▶ Data supplied
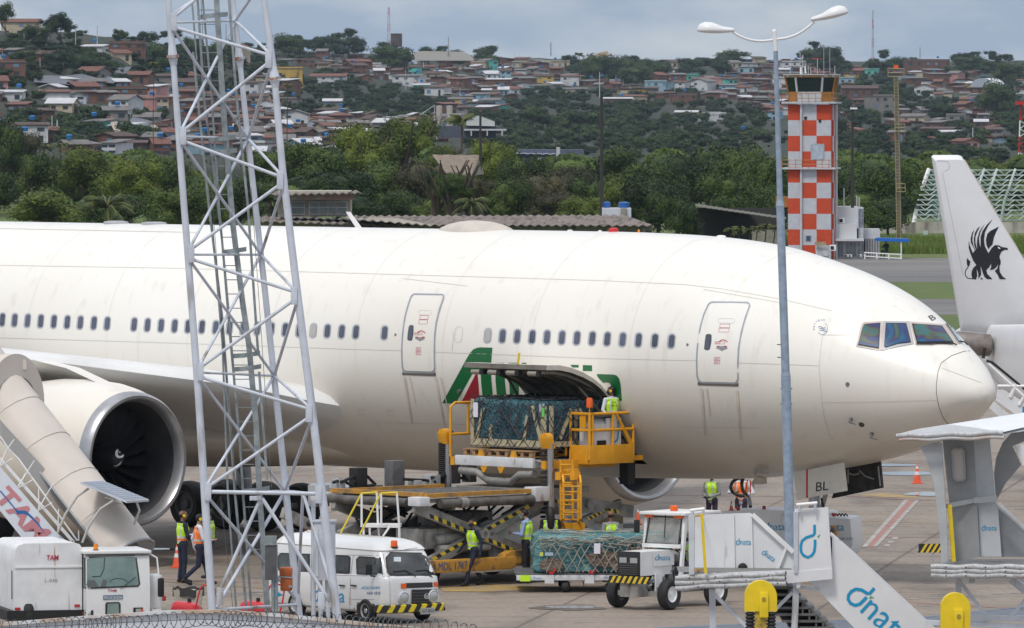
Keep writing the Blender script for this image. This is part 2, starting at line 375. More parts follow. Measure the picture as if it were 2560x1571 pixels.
# doors
def pz(z,x,y): # zoom coordinates -> photo pixels
    return(z[0]+x/z[2],z[1]+y/z[2])
def cabin_door(Z,outl,win,marks):
    d=decal('cabin_door',[[pz(Z,*p)for p in outl]],SKIN,off=0.008)
    ringdecal('door_frame',[pz(Z,*p)for p in outl],3.6,FRAME,d,off=0.016)
    w=decal('door_window',[[pz(Z,*p)for p in win]],mat('door_window_rim',(0.09,0.09,0.09),0.4),d,off=0.014)
    cx=sum(p[0]for p in win)/len(win);cy=sum(p[1]for p in win)/len(win)
    decal('pane',[[pz(Z,cx+(p[0]-cx)*.68+3,cy+(p[1]-cy)*.84)for p in win]],PANE,w,off=0.02)
    marks(d,Z)
def hinge(d,Z,x,y,s=1.0):
    b=MB()
    decal('',[[pz(Z,x-78*s,y),pz(Z,x-20*s,y-18*s),pz(Z,x+20*s,y-18*s),pz(Z,x+78*s,y+8),pz(Z,x+30*s,y+22*s),pz(Z,x,y+40*s),pz(Z,x-30*s,y+20*s)]],mat('handle_metal',(0.33,0.33,0.33),0.4,0.5),off=0.02,b=b)
    b.build('door_handle',d)
    b=MB()
    for sx in(-1,1):
        decal('',[[pz(Z,x+sx*52-24,y-28),pz(Z,x+sx*52+24,y-25),pz(Z,x+sx*52+24,y-6),pz(Z,x+sx*52-24,y-9)]],REDL,off=0.014,b=b)
    arc=[(x-42+(125)*k/8,y-88-34*math.sin(math.pi*k/8)+k*.6)for k in range(9)]
    linedecal(b,[pz(Z,*p)for p in arc],2.0,REDL,0.014)
    b.build('red_handle_marking',d)
def placards(d,Z,rows,red=REDL):
    b=MB()
    for(x0,y0,x1,y1,txt)in rows:
        P4=[(x0,y0),(x1,y0),(x1-6,y1),(x0-6,y1)]
        pp=[pz(Z,*p)for p in P4]
        for i in range(4):linedecal(b,[pp[i],pp[(i+1)%4]],0.7,red,0.014)
        if txt:
            hh=(y1-y0)/Z[2];textdecal('',txt,pp[3][0]+2.5,pp[3][1]-hh*.25,hh*.5,(x1-x0)/Z[2]-5,red,b=b,off=0.014)
    b.build('placard',d)
Z2=(980,720,6.3);Z1=(1720,730,6.05)
def mk2(d,Z):
    hinge(d,Z,447,797);placards(d,Z,[(450,435,578,497,''),(432,505,566,570,''),(362,706,425,740,'OPEN'),(425,708,486,742,''),(388,940,460,990,'HELP'),(388,1000,460,1052,'EXIT')])
    b=MB();ringdecal('',[pz(Z,*p)for p in[(440,355),(620,360),(632,395),(610,432),(440,430),(420,400)]],.7,SEAM,b=b,off=0.014);b.build('latch_cover',d)
def mk1(d,Z):
    hinge(d,Z,517,845,1.2);placards(d,Z,[(490,490,638,545,''),(474,552,628,610,''),(415,755,488,788,'OPEN'),(488,755,562,790,''),(405,990,488,1040,'HELP'),(405,1042,488,1090,'EXIT')])
    b=MB();ringdecal('',[pz(Z,*p)for p in[(475,405),(700,408),(712,440),(695,478),(475,474),(458,440)]],.7,SEAM,b=b,off=0.014);b.build('latch_cover',d)
cabin_door(Z2,[(355,90),(800,98),(822,115),(828,160),(770,330),(715,540),(690,740),(683,1000),(688,1270),(675,1310),(630,1338),(220,1325),(175,1300),(158,1240),(148,1000),(160,740),(195,480),(240,300),(290,150),(320,108)],[(290,588),(330,588),(347,610),(343,720),(325,815),(308,833),(262,830),(246,810),(255,700),(270,610)],mk2)
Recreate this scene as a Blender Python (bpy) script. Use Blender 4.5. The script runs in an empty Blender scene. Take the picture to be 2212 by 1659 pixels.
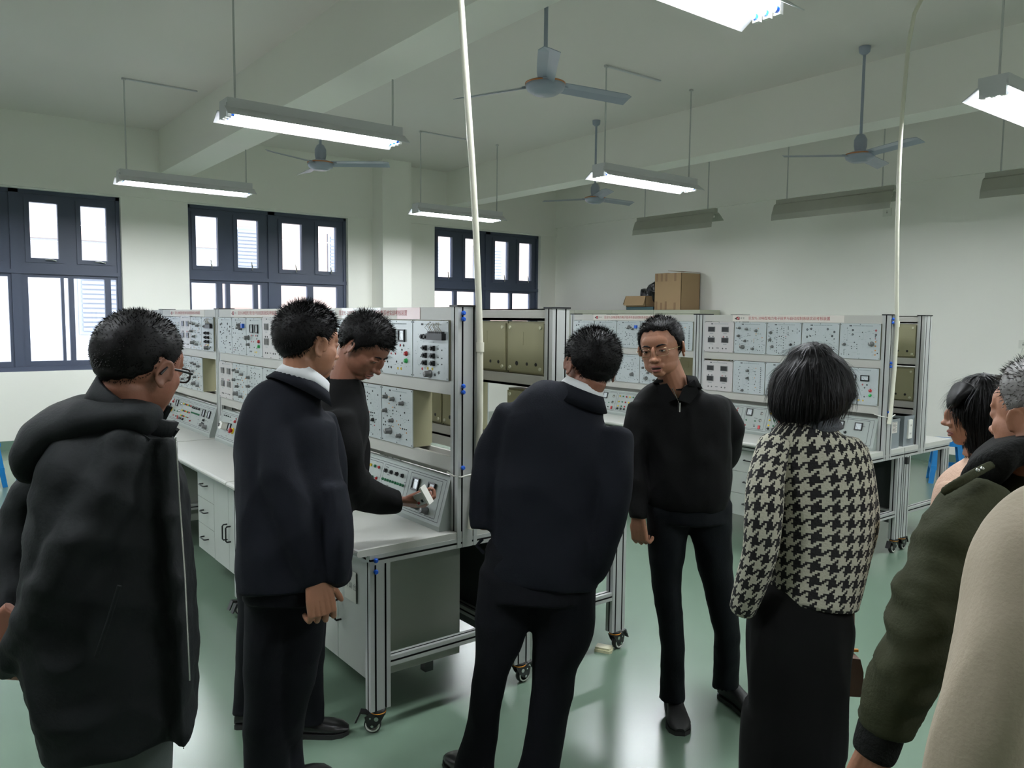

▶ Written request
In how many lines does the word "Blender" appear? Respond with the number alone.

▶ Result for this exercise
2